The world of relationship.

Now, there is a different way of working, which is to inquire into ourselves and to know exactly what is going on within the field of the mind, not in order to gain some reward, but for the very simple reason that there can obviously be no end to misery in the world as long as the mind does not understand itself.

And, after all, the world in which we live is not the enormous world of political activities, of scientific research, and so on; it is the little world of the family, the world of relationship between two people at home or in the office, between husband and wife, parents and children, teacher and pupil, lawyer and client, policeman and citizen.

That is the little world we all live in, but we want to escape from that world of relationship and go out into an extraordinary world which we have imagined and which does not really exist at all.
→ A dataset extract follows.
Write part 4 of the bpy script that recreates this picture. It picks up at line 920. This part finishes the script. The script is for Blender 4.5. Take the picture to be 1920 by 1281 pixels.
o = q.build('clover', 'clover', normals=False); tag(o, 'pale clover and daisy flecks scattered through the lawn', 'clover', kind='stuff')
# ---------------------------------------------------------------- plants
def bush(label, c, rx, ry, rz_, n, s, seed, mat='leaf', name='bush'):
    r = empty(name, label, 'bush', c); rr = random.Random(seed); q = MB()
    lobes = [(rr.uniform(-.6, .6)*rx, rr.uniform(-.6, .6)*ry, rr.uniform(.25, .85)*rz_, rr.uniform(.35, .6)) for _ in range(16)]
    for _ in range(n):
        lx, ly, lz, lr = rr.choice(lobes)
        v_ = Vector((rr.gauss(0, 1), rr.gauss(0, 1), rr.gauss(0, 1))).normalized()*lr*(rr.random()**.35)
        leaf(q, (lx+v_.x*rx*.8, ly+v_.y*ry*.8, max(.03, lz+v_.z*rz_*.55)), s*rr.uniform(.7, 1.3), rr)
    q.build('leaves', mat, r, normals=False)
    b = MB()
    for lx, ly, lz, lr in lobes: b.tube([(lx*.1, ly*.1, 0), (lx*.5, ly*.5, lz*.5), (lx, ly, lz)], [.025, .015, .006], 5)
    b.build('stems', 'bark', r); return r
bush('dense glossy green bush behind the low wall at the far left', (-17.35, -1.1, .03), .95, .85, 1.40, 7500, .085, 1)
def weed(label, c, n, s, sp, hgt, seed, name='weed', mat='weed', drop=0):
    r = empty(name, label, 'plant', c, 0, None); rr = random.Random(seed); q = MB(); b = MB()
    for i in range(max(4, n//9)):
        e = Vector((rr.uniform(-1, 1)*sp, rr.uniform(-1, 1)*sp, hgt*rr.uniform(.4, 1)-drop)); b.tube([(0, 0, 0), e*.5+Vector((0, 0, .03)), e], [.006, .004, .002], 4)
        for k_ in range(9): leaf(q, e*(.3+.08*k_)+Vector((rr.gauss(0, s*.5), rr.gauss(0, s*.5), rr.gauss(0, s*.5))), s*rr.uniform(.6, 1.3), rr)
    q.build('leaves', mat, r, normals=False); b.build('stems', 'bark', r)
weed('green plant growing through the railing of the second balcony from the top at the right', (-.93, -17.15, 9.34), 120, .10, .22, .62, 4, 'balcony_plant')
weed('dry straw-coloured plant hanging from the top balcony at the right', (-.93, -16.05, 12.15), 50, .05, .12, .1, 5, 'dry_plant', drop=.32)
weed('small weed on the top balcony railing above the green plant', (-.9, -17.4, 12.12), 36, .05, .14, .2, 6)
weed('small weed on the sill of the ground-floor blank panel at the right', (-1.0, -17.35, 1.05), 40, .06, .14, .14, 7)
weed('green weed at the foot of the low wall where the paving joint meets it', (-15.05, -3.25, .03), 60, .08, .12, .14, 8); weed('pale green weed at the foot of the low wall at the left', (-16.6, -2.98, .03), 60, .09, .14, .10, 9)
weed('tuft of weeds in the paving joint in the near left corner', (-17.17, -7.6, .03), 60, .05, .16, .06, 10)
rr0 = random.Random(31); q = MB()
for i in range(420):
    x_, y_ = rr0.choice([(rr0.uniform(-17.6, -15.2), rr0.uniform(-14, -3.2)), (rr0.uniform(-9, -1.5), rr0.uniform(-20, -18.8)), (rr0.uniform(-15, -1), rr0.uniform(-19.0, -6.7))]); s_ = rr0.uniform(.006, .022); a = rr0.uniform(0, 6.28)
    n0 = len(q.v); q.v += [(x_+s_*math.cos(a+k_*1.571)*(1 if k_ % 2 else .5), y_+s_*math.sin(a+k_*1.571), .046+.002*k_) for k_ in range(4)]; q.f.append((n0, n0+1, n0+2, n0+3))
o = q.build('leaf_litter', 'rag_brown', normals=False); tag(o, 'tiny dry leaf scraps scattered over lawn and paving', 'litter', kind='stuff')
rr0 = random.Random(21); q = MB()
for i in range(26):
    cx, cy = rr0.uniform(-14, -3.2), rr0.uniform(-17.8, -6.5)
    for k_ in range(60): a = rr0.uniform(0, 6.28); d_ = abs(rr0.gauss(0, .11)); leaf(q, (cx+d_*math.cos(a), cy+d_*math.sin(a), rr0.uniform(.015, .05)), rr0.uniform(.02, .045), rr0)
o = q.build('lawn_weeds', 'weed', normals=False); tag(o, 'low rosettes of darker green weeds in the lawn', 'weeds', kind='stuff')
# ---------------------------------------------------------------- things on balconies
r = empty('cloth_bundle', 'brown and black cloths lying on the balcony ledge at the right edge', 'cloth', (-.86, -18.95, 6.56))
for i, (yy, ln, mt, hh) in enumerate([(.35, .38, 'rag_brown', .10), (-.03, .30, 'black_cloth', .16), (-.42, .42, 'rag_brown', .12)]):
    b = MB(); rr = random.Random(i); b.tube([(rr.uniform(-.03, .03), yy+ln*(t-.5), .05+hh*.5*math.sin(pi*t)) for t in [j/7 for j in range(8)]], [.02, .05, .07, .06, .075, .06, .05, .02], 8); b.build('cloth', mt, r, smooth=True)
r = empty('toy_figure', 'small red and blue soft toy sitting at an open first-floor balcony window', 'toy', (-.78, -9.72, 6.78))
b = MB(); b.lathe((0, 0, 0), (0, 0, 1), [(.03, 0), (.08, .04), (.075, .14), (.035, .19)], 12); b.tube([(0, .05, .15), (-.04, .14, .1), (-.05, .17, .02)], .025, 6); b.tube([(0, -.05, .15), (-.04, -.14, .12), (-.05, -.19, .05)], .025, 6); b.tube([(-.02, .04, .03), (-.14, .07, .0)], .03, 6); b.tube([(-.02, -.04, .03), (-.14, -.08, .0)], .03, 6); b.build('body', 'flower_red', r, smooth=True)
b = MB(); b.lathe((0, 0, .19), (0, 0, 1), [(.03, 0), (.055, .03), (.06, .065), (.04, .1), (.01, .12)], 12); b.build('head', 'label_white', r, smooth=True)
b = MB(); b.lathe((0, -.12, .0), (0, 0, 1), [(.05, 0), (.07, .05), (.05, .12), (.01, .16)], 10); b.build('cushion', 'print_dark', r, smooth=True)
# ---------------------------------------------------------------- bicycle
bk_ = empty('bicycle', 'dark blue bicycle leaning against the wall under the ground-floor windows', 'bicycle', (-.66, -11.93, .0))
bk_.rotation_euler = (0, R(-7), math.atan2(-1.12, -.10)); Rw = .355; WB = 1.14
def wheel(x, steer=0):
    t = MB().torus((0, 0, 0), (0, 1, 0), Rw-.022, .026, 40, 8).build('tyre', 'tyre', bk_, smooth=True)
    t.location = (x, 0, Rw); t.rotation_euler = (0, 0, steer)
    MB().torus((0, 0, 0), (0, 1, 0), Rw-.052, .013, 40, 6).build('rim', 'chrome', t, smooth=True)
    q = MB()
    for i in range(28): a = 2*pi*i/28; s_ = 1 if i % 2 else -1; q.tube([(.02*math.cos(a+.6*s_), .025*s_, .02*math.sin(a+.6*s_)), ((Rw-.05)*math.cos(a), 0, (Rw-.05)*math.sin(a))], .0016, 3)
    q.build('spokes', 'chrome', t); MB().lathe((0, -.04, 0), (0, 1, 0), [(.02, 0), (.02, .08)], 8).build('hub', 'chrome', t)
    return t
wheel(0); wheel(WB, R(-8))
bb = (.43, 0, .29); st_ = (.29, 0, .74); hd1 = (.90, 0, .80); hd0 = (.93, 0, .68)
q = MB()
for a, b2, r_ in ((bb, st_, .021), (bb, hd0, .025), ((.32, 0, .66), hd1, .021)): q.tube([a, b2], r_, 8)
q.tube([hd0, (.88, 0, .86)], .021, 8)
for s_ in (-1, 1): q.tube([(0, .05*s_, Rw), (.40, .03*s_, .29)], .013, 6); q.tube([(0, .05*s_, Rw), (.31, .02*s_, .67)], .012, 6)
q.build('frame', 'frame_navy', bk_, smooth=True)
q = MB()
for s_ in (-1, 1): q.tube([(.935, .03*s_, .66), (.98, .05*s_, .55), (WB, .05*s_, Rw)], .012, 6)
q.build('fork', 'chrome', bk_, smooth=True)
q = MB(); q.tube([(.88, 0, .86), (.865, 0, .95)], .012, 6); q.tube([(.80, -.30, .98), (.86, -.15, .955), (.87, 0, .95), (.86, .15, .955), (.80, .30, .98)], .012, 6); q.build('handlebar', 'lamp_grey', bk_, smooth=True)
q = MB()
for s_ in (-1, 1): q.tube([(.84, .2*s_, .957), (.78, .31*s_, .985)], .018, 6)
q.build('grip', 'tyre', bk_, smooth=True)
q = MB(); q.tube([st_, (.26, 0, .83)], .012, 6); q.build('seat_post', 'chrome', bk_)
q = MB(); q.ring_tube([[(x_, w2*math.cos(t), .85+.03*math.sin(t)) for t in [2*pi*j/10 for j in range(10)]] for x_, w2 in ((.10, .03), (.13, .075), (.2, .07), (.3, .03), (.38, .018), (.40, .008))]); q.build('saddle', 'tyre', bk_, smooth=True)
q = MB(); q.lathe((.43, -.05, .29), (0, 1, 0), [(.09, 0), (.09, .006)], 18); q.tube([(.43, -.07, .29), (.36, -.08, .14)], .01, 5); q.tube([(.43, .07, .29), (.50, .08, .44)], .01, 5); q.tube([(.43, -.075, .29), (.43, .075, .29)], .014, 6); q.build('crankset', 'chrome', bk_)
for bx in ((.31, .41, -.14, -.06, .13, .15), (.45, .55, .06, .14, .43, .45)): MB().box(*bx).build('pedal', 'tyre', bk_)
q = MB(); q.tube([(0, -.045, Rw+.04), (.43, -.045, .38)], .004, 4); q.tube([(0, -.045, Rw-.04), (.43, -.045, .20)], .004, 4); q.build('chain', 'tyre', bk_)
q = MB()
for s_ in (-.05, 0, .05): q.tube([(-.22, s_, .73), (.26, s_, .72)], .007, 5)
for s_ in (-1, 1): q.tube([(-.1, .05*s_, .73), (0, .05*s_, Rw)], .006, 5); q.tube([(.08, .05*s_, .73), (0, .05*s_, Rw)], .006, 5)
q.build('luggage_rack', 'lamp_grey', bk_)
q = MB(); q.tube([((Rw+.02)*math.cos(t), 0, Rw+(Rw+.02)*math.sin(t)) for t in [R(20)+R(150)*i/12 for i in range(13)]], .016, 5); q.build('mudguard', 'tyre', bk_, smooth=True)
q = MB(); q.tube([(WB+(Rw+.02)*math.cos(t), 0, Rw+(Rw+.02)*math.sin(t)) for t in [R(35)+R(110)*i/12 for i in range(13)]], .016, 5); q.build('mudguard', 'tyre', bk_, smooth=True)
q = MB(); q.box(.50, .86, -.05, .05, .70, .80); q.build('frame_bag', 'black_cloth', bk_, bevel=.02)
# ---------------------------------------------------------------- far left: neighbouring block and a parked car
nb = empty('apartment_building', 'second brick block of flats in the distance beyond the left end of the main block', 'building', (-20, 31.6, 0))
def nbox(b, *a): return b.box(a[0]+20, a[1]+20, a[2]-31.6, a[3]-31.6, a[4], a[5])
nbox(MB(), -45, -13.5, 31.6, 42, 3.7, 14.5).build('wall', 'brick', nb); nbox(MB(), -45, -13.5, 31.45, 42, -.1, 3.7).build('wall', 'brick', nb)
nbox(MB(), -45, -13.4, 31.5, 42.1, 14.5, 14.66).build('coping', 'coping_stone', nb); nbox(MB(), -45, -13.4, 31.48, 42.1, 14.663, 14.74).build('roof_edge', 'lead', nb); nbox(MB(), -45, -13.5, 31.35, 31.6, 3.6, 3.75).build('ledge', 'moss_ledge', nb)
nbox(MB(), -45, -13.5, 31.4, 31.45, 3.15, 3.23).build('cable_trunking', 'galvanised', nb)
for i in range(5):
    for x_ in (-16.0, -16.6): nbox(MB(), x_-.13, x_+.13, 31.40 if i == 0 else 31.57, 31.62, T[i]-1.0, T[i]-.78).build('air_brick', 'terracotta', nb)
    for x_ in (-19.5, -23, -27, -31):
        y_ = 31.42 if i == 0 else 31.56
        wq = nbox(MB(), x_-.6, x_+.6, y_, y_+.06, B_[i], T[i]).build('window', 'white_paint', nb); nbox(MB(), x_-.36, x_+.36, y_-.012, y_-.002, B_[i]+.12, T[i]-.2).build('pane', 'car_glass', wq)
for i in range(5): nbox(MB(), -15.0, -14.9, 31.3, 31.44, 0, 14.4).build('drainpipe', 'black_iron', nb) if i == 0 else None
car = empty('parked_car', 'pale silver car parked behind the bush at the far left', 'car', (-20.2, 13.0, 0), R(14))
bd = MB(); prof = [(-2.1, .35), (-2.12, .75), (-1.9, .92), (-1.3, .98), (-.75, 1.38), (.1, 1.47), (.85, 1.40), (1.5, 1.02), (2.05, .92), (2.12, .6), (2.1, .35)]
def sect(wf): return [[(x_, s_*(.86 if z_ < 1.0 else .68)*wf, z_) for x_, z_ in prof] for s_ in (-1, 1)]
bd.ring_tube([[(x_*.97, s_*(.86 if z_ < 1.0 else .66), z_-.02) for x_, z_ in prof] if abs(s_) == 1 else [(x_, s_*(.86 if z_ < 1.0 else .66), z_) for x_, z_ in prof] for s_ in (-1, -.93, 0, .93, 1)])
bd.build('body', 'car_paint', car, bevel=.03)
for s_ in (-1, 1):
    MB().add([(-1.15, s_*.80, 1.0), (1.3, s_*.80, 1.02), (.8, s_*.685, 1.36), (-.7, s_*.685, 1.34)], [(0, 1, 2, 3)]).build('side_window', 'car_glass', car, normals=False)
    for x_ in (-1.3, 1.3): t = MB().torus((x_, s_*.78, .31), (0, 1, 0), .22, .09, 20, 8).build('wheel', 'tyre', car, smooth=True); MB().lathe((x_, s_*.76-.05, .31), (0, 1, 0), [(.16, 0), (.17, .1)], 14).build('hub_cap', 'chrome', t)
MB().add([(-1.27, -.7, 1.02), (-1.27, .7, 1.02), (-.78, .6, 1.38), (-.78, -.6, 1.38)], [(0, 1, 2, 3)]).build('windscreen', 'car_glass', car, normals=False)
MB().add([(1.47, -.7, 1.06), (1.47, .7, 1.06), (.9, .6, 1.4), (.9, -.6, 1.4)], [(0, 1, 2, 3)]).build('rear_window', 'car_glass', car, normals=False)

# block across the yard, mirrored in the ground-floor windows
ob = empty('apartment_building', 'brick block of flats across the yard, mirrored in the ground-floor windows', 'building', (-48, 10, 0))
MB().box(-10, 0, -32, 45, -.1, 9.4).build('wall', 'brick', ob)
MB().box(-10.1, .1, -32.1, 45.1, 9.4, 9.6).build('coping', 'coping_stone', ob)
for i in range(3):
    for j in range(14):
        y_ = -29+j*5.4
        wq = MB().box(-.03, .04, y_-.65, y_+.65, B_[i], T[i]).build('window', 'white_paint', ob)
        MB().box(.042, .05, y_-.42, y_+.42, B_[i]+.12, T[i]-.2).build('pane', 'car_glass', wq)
If we do not understand the world of relationship and bring about a fundamental transformation there, we cannot possibly create a new culture, a different civilization, a peaceful world. So it must start with ourselves.

The world demands an immense, a radical change, but it must begin with you and me; and we cannot bring about a real change in ourselves if we do not know the totality of our world of thoughts, of feelings, of actions, if we are not aware of ourselves from moment to moment. And you will see, if you are so aware, that the mind begins to free itself from all influences of the past.

After all, the mind is now the result of the past, and all thinking is a projection of the past, it is simply a response of the past to challenge, so merely to think of creating a new world will never bring a new world into being.